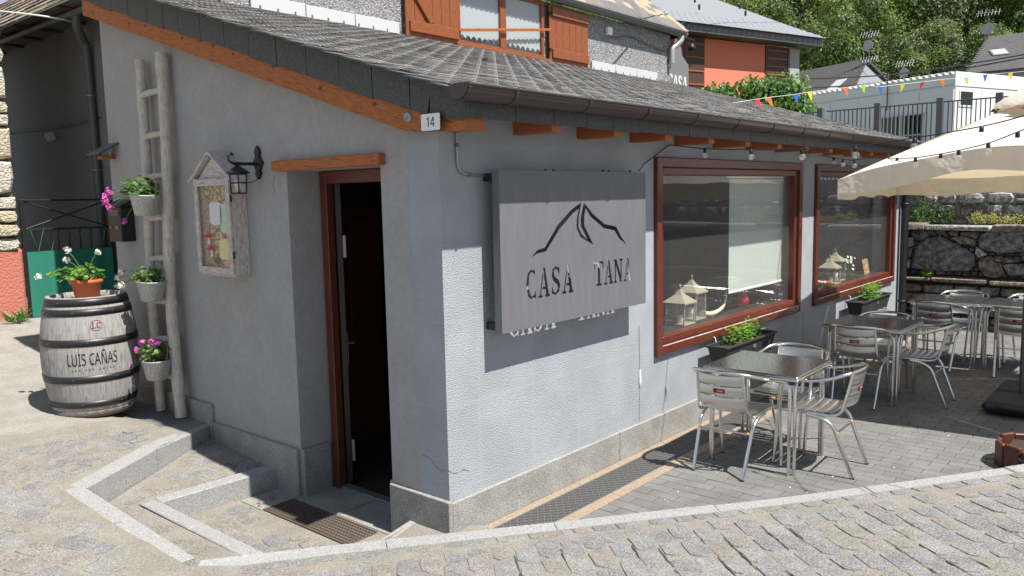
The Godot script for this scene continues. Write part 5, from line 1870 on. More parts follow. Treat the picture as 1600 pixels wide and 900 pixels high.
	for c in 26:
		var x := 4.2
		while x < 10.25:
			var wd := rng.randf_range(0.22, 0.36)
			var o := Vector3(x + wd * 0.5, 4.86, zf + 0.02) + up * (c * 0.19) + nrm * 0.035
			var m: Material = [M.stone_slab, M.slate_brown, M.stone_slab, M.slate_grey][rng.randi_range(0, 3)]
			if x + wd > 10.25:
				wd = 10.25 - x
			b = MB.new()
			b.cbox(Vector3.ZERO, Vector3(wd - 0.01, 0.025, 0.3), 0.005, Transform3D(Basis(Vector3(1, 0, 0), nrm, -up) * Basis(Vector3.RIGHT, 0.09 + rng.randf_range(-0.03, 0.03)), o))
			if o.x > 6.5 and c < 5:
				mi("roof_slab", b.done(), m, r)
			else:
				if not slabs.has(m):
					slabs[m] = SurfaceTool.new()
					slabs[m].begin(Mesh.PRIMITIVE_TRIANGLES)
				slabs[m].append_from(b.done(), 0, Transform3D())
			x += wd
	for m in slabs:
		kind(mi("roof_slabs_beyond", slabs[m].commit(), m, r), "stuff")
	timber("verge_strip", Vector3(10.28, 4.87, zf + 0.05), Vector3(10.28, 4.87, zf + 0.05) + up * 4.6, 0.05, 0.1, M.zinc, r, 0.004)
	# left eave over the passage, its gutter and downpipe
	b = MB.new()
	b.cbox(Vector3(0.9, 4.17, -9.6), Vector3(0.66, 0.03, 10.6), 0.005)
	mi("side_soffit", b.done(), M.pipe_grey, r)
	for k in 14:
		mi("side_rafter", boxm(Vector3(0.6, 0.07, 0.09), 0.01), M.dark_wood, r, Transform3D(Basis(), Vector3(0.92, 4.16, -5.3 - k * 0.7)))
	var tilt := deg_to_rad(43)
	for c in 9:
		for k in 24:
			var o := Vector3(0.62 + c * 0.12, 4.2 + c * 0.112, -14.6 + k * 0.42 + (0.2 if c % 2 else 0.0))
			b = MB.new()
			b.cbox(Vector3.ZERO, Vector3(0.26, 0.024, 0.405), 0.004, Transform3D(Basis(Vector3(0, 0, 1), tilt - 0.1 + rng.randf_range(-0.03, 0.03)), o))
			mi("side_slab", b.done(), [M.slate_brown, M.stone_slab, M.slate_brown][rng.randi_range(0, 2)], r)
	tubem("side_drip", [Vector3(0.53, 4.115, -14.6), Vector3(0.53, 4.115, -5.0)], 0.008, M.lead, r, 5)
	var small := PackedVector2Array()
	for q in prof:
		small.append(q * 0.6)
	b = MB.new()
	b.prism(small, -14.8, -4.6, Transform3D(Basis(), Vector3(0.8, 4.12, 0)))
	var sg := group_node("side_gutter", t)
	mi("trough", b.done(), M.pipe_grey, sg)
	tubem("side_downpipe", curve([Vector3(0.84, 4.14, -6.75), Vector3(0.86, 4.02, -6.82), Vector3(1.02, 3.9, -7.1), Vector3(1.1, 3.72, -7.2), Vector3(1.12, 2.4, -7.22), Vector3(1.12, 0.5, -7.22)], 5), 0.05, M.pipe_grey, t, 10)
	for y in [3.25, 2.35]:
		b = MB.new()
		b.lathe([Vector2(0.05, -0.012), Vector2(0.058, -0.012), Vector2(0.058, 0.012), Vector2(0.05, 0.012)], 12, Transform3D(Basis(), Vector3(1.115, y, -7.22)))
		mi("pipe_clip", b.done(), M.zinc, t)
	tubem("side_cable", curve([Vector3(1.17, 2.98, -7.1), Vector3(1.17, 2.95, -8.2), Vector3(1.17, 3.0, -10.5)], 4), 0.008, M.black_plastic, t, 5)
	mi("side_lamp", boxm(Vector3(0.1, 0.12, 0.12), 0.02), M.indoor_white, t, Transform3D(Basis(Vector3(0, 0, 1), 0.4), Vector3(1.12, 2.84, -8.6)))
	# cable box under the front eave
	mi("cable_box", boxm(Vector3(0.12, 0.12, 0.06), 0.006), M.panel_grey, t, Transform3D(Basis(), Vector3(7.9, 4.5, zf + 0.03)))
	tubem("eave_cable", curve([Vector3(7.9, 4.44, zf + 0.02), Vector3(8.1, 4.42, zf + 0.02), Vector3(8.5, 4.5, zf + 0.02), Vector3(9.3, 4.42, zf + 0.02), Vector3(9.8, 4.4, zf + 0.02)], 4), 0.01, M.pipe_grey, t, 6)

	# white cable across the passage
	var c := thing("overhead_cable", "white cable slung across the top left corner", "cable")
	tubem("wire", curve([Vector3(-1.2, 4.3, -8.6), Vector3(0.19, 4.1, -7.16), Vector3(0.62, 4.0, -6.64), Vector3(1.23, 4.14, -7.51)], 4), 0.01, M.white_enamel, c, 6)

	# hanging sign at the house corner
	t = thing("hanging_sign", "grey house-shaped hanging sign lettered CASA in white", "sign", Vector3(10.5, 4.2, zf - 0.2))
	t.scale = Vector3.ONE * 1.3
	b = MB.new()
	b.prism(PackedVector2Array([Vector2(-0.32, -0.42), Vector2(0.32, -0.42), Vector2(0.32, 0.08), Vector2(0.13, 0.2), Vector2(0.1, 0.3), Vector2(-0.04, 0.42), Vector2(-0.14, 0.26), Vector2(-0.32, 0.05)]), -0.006, 0.006)
	mi("plate", b.done(), M.sign_grey, t)
	mi("lettering", text("CASA", serif, 0.24, 0.004), M.white_enamel, t, Transform3D(Basis().scaled(Vector3(0.85, 1.25, 1)), Vector3(0, -0.2, 0.009)))
	tubem("bracket_arm", [Vector3(-0.36, 0.46, 0), Vector3(0.5, 0.46, 0)], 0.012, M.black_iron, t)
	for k in 2:
		var pts := []
		for q in 14:
			var a := q * 0.5
			var rr := 0.11 - q * 0.007
			pts.append(Vector3(-0.12 + k * 0.3 + cos(a) * rr, 0.58 + sin(a) * rr, 0))
		tubem("scroll", pts, 0.008, M.black_iron, t, 6)
	b = MB.new()
	b.lathe([Vector2(0, -0.06), Vector2(0.05, -0.05), Vector2(0.06, 0.0), Vector2(0.025, 0.04), Vector2(0, 0.06)], 12, Transform3D(Basis(), Vector3(0.42, 0.36, 0)))
	mi("lamp", b.done(), M.black_iron, t)
	for x in [-0.25, 0.25]:
		tubem("chain", [Vector3(x, 0.46, 0), Vector3(x, 0.05, 0)], 0.006, M.black_iron, t, 5)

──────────

DIRECTION: Copy out every line of the material above exactly, skipping the pictures.

TASK SOLUTION:
The Godot script for this scene continues. Write part 5, from line 1870 on. More parts follow. Treat the picture as 1600 pixels wide and 900 pixels high.
	for c in 26:
		var x := 4.2
		while x < 10.25:
			var wd := rng.randf_range(0.22, 0.36)
			var o := Vector3(x + wd * 0.5, 4.86, zf + 0.02) + up * (c * 0.19) + nrm * 0.035
			var m: Material = [M.stone_slab, M.slate_brown, M.stone_slab, M.slate_grey][rng.randi_range(0, 3)]
			if x + wd > 10.25:
				wd = 10.25 - x
			b = MB.new()
			b.cbox(Vector3.ZERO, Vector3(wd - 0.01, 0.025, 0.3), 0.005, Transform3D(Basis(Vector3(1, 0, 0), nrm, -up) * Basis(Vector3.RIGHT, 0.09 + rng.randf_range(-0.03, 0.03)), o))
			if o.x > 6.5 and c < 5:
				mi("roof_slab", b.done(), m, r)
			else:
				if not slabs.has(m):
					slabs[m] = SurfaceTool.new()
					slabs[m].begin(Mesh.PRIMITIVE_TRIANGLES)
				slabs[m].append_from(b.done(), 0, Transform3D())
			x += wd
	for m in slabs:
		kind(mi("roof_slabs_beyond", slabs[m].commit(), m, r), "stuff")
	timber("verge_strip", Vector3(10.28, 4.87, zf + 0.05), Vector3(10.28, 4.87, zf + 0.05) + up * 4.6, 0.05, 0.1, M.zinc, r, 0.004)
	# left eave over the passage, its gutter and downpipe
	b = MB.new()
	b.cbox(Vector3(0.9, 4.17, -9.6), Vector3(0.66, 0.03, 10.6), 0.005)
	mi("side_soffit", b.done(), M.pipe_grey, r)
	for k in 14:
		mi("side_rafter", boxm(Vector3(0.6, 0.07, 0.09), 0.01), M.dark_wood, r, Transform3D(Basis(), Vector3(0.92, 4.16, -5.3 - k * 0.7)))
	var tilt := deg_to_rad(43)
	for c in 9:
		for k in 24:
			var o := Vector3(0.62 + c * 0.12, 4.2 + c * 0.112, -14.6 + k * 0.42 + (0.2 if c % 2 else 0.0))
			b = MB.new()
			b.cbox(Vector3.ZERO, Vector3(0.26, 0.024, 0.405), 0.004, Transform3D(Basis(Vector3(0, 0, 1), tilt - 0.1 + rng.randf_range(-0.03, 0.03)), o))
			mi("side_slab", b.done(), [M.slate_brown, M.stone_slab, M.slate_brown][rng.randi_range(0, 2)], r)
	tubem("side_drip", [Vector3(0.53, 4.115, -14.6), Vector3(0.53, 4.115, -5.0)], 0.008, M.lead, r, 5)
	var small := PackedVector2Array()
	for q in prof:
		small.append(q * 0.6)
	b = MB.new()
	b.prism(small, -14.8, -4.6, Transform3D(Basis(), Vector3(0.8, 4.12, 0)))
	var sg := group_node("side_gutter", t)
	mi("trough", b.done(), M.pipe_grey, sg)
	tubem("side_downpipe", curve([Vector3(0.84, 4.14, -6.75), Vector3(0.86, 4.02, -6.82), Vector3(1.02, 3.9, -7.1), Vector3(1.1, 3.72, -7.2), Vector3(1.12, 2.4, -7.22), Vector3(1.12, 0.5, -7.22)], 5), 0.05, M.pipe_grey, t, 10)
	for y in [3.25, 2.35]:
		b = MB.new()
		b.lathe([Vector2(0.05, -0.012), Vector2(0.058, -0.012), Vector2(0.058, 0.012), Vector2(0.05, 0.012)], 12, Transform3D(Basis(), Vector3(1.115, y, -7.22)))
		mi("pipe_clip", b.done(), M.zinc, t)
	tubem("side_cable", curve([Vector3(1.17, 2.98, -7.1), Vector3(1.17, 2.95, -8.2), Vector3(1.17, 3.0, -10.5)], 4), 0.008, M.black_plastic, t, 5)
	mi("side_lamp", boxm(Vector3(0.1, 0.12, 0.12), 0.02), M.indoor_white, t, Transform3D(Basis(Vector3(0, 0, 1), 0.4), Vector3(1.12, 2.84, -8.6)))
	# cable box under the front eave
	mi("cable_box", boxm(Vector3(0.12, 0.12, 0.06), 0.006), M.panel_grey, t, Transform3D(Basis(), Vector3(7.9, 4.5, zf + 0.03)))
	tubem("eave_cable", curve([Vector3(7.9, 4.44, zf + 0.02), Vector3(8.1, 4.42, zf + 0.02), Vector3(8.5, 4.5, zf + 0.02), Vector3(9.3, 4.42, zf + 0.02), Vector3(9.8, 4.4, zf + 0.02)], 4), 0.01, M.pipe_grey, t, 6)

	# white cable across the passage
	var c := thing("overhead_cable", "white cable slung across the top left corner", "cable")
	tubem("wire", curve([Vector3(-1.2, 4.3, -8.6), Vector3(0.19, 4.1, -7.16), Vector3(0.62, 4.0, -6.64), Vector3(1.23, 4.14, -7.51)], 4), 0.01, M.white_enamel, c, 6)

	# hanging sign at the house corner
	t = thing("hanging_sign", "grey house-shaped hanging sign lettered CASA in white", "sign", Vector3(10.5, 4.2, zf - 0.2))
	t.scale = Vector3.ONE * 1.3
	b = MB.new()
	b.prism(PackedVector2Array([Vector2(-0.32, -0.42), Vector2(0.32, -0.42), Vector2(0.32, 0.08), Vector2(0.13, 0.2), Vector2(0.1, 0.3), Vector2(-0.04, 0.42), Vector2(-0.14, 0.26), Vector2(-0.32, 0.05)]), -0.006, 0.006)
	mi("plate", b.done(), M.sign_grey, t)
	mi("lettering", text("CASA", serif, 0.24, 0.004), M.white_enamel, t, Transform3D(Basis().scaled(Vector3(0.85, 1.25, 1)), Vector3(0, -0.2, 0.009)))
	tubem("bracket_arm", [Vector3(-0.36, 0.46, 0), Vector3(0.5, 0.46, 0)], 0.012, M.black_iron, t)
	for k in 2:
		var pts := []
		for q in 14:
			var a := q * 0.5
			var rr := 0.11 - q * 0.007
			pts.append(Vector3(-0.12 + k * 0.3 + cos(a) * rr, 0.58 + sin(a) * rr, 0))
		tubem("scroll", pts, 0.008, M.black_iron, t, 6)
	b = MB.new()
	b.lathe([Vector2(0, -0.06), Vector2(0.05, -0.05), Vector2(0.06, 0.0), Vector2(0.025, 0.04), Vector2(0, 0.06)], 12, Transform3D(Basis(), Vector3(0.42, 0.36, 0)))
	mi("lamp", b.done(), M.black_iron, t)
	for x in [-0.25, 0.25]:
		tubem("chain", [Vector3(x, 0.46, 0), Vector3(x, 0.05, 0)], 0.006, M.black_iron, t, 5)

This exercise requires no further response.